| PROBLEM DETAILS |
Print all the data, keeping every line exactly as it is.
______
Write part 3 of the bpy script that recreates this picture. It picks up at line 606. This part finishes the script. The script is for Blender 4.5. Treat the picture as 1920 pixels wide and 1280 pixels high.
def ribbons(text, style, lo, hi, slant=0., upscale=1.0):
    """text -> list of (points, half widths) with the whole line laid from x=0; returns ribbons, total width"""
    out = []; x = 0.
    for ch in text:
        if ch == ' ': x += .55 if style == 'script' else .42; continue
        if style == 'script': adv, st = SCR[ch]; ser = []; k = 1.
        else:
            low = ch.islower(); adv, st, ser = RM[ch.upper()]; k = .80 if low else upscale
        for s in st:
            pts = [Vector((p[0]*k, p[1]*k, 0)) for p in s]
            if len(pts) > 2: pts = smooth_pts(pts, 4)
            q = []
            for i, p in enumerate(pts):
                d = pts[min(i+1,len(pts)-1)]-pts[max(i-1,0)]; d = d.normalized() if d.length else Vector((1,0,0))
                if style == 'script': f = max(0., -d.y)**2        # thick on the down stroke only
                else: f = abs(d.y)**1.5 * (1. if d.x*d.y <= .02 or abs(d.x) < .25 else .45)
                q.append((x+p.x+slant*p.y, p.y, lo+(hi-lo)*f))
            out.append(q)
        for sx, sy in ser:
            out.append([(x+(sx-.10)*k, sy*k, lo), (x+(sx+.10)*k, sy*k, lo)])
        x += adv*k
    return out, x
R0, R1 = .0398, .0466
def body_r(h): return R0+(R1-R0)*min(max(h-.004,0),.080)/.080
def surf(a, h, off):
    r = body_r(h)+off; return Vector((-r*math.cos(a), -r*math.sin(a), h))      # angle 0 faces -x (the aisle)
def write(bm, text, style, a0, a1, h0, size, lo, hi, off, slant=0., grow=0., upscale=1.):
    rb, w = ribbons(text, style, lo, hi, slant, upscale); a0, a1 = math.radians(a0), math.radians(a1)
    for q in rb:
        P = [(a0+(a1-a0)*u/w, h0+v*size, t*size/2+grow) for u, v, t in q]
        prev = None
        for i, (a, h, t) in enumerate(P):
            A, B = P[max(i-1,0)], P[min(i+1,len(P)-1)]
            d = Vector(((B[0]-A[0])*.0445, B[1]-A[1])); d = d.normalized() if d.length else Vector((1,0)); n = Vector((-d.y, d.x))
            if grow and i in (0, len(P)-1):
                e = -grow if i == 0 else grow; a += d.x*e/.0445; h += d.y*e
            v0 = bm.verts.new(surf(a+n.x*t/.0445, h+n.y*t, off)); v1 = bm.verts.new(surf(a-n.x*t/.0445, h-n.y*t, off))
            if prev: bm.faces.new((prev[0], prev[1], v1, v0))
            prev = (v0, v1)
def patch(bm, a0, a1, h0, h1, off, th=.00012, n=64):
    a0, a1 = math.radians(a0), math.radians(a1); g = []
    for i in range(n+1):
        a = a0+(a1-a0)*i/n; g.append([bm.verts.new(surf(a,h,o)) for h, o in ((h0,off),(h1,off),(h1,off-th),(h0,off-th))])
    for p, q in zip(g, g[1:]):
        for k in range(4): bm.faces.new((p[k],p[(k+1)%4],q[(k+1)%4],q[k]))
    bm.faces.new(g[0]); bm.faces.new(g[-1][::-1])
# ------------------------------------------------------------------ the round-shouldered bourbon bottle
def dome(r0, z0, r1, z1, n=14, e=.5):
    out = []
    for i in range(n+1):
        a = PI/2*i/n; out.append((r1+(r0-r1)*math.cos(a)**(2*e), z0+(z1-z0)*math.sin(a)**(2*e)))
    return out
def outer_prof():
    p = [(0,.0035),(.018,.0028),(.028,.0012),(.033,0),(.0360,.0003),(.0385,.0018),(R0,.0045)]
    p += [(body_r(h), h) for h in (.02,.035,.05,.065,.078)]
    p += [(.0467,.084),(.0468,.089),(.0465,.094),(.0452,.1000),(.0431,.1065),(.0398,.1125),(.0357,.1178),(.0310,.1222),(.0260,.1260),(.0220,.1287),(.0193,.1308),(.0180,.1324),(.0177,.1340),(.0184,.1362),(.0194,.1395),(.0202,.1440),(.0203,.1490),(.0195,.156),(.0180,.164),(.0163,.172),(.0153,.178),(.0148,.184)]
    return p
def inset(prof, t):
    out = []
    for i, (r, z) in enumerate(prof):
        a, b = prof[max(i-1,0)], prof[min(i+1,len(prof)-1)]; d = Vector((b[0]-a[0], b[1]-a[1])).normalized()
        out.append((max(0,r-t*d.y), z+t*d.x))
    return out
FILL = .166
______
| RIGHT ANSWER |
Write part 3 of the bpy script that recreates this picture. It picks up at line 606. This part finishes the script. The script is for Blender 4.5. Treat the picture as 1920 pixels wide and 1280 pixels high.
def ribbons(text, style, lo, hi, slant=0., upscale=1.0):
    """text -> list of (points, half widths) with the whole line laid from x=0; returns ribbons, total width"""
    out = []; x = 0.
    for ch in text:
        if ch == ' ': x += .55 if style == 'script' else .42; continue
        if style == 'script': adv, st = SCR[ch]; ser = []; k = 1.
        else:
            low = ch.islower(); adv, st, ser = RM[ch.upper()]; k = .80 if low else upscale
        for s in st:
            pts = [Vector((p[0]*k, p[1]*k, 0)) for p in s]
            if len(pts) > 2: pts = smooth_pts(pts, 4)
            q = []
            for i, p in enumerate(pts):
                d = pts[min(i+1,len(pts)-1)]-pts[max(i-1,0)]; d = d.normalized() if d.length else Vector((1,0,0))
                if style == 'script': f = max(0., -d.y)**2        # thick on the down stroke only
                else: f = abs(d.y)**1.5 * (1. if d.x*d.y <= .02 or abs(d.x) < .25 else .45)
                q.append((x+p.x+slant*p.y, p.y, lo+(hi-lo)*f))
            out.append(q)
        for sx, sy in ser:
            out.append([(x+(sx-.10)*k, sy*k, lo), (x+(sx+.10)*k, sy*k, lo)])
        x += adv*k
    return out, x
R0, R1 = .0398, .0466
def body_r(h): return R0+(R1-R0)*min(max(h-.004,0),.080)/.080
def surf(a, h, off):
    r = body_r(h)+off; return Vector((-r*math.cos(a), -r*math.sin(a), h))      # angle 0 faces -x (the aisle)
def write(bm, text, style, a0, a1, h0, size, lo, hi, off, slant=0., grow=0., upscale=1.):
    rb, w = ribbons(text, style, lo, hi, slant, upscale); a0, a1 = math.radians(a0), math.radians(a1)
    for q in rb:
        P = [(a0+(a1-a0)*u/w, h0+v*size, t*size/2+grow) for u, v, t in q]
        prev = None
        for i, (a, h, t) in enumerate(P):
            A, B = P[max(i-1,0)], P[min(i+1,len(P)-1)]
            d = Vector(((B[0]-A[0])*.0445, B[1]-A[1])); d = d.normalized() if d.length else Vector((1,0)); n = Vector((-d.y, d.x))
            if grow and i in (0, len(P)-1):
                e = -grow if i == 0 else grow; a += d.x*e/.0445; h += d.y*e
            v0 = bm.verts.new(surf(a+n.x*t/.0445, h+n.y*t, off)); v1 = bm.verts.new(surf(a-n.x*t/.0445, h-n.y*t, off))
            if prev: bm.faces.new((prev[0], prev[1], v1, v0))
            prev = (v0, v1)
def patch(bm, a0, a1, h0, h1, off, th=.00012, n=64):
    a0, a1 = math.radians(a0), math.radians(a1); g = []
    for i in range(n+1):
        a = a0+(a1-a0)*i/n; g.append([bm.verts.new(surf(a,h,o)) for h, o in ((h0,off),(h1,off),(h1,off-th),(h0,off-th))])
    for p, q in zip(g, g[1:]):
        for k in range(4): bm.faces.new((p[k],p[(k+1)%4],q[(k+1)%4],q[k]))
    bm.faces.new(g[0]); bm.faces.new(g[-1][::-1])
# ------------------------------------------------------------------ the round-shouldered bourbon bottle
def dome(r0, z0, r1, z1, n=14, e=.5):
    out = []
    for i in range(n+1):
        a = PI/2*i/n; out.append((r1+(r0-r1)*math.cos(a)**(2*e), z0+(z1-z0)*math.sin(a)**(2*e)))
    return out
def outer_prof():
    p = [(0,.0035),(.018,.0028),(.028,.0012),(.033,0),(.0360,.0003),(.0385,.0018),(R0,.0045)]
    p += [(body_r(h), h) for h in (.02,.035,.05,.065,.078)]
    p += [(.0467,.084),(.0468,.089),(.0465,.094),(.0452,.1000),(.0431,.1065),(.0398,.1125),(.0357,.1178),(.0310,.1222),(.0260,.1260),(.0220,.1287),(.0193,.1308),(.0180,.1324),(.0177,.1340),(.0184,.1362),(.0194,.1395),(.0202,.1440),(.0203,.1490),(.0195,.156),(.0180,.164),(.0163,.172),(.0153,.178),(.0148,.184)]
    return p
def inset(prof, t):
    out = []
    for i, (r, z) in enumerate(prof):
        a, b = prof[max(i-1,0)], prof[min(i+1,len(prof)-1)]; d = Vector((b[0]-a[0], b[1]-a[1])).normalized()
        out.append((max(0,r-t*d.y), z+t*d.x))
    return out
FILL = .166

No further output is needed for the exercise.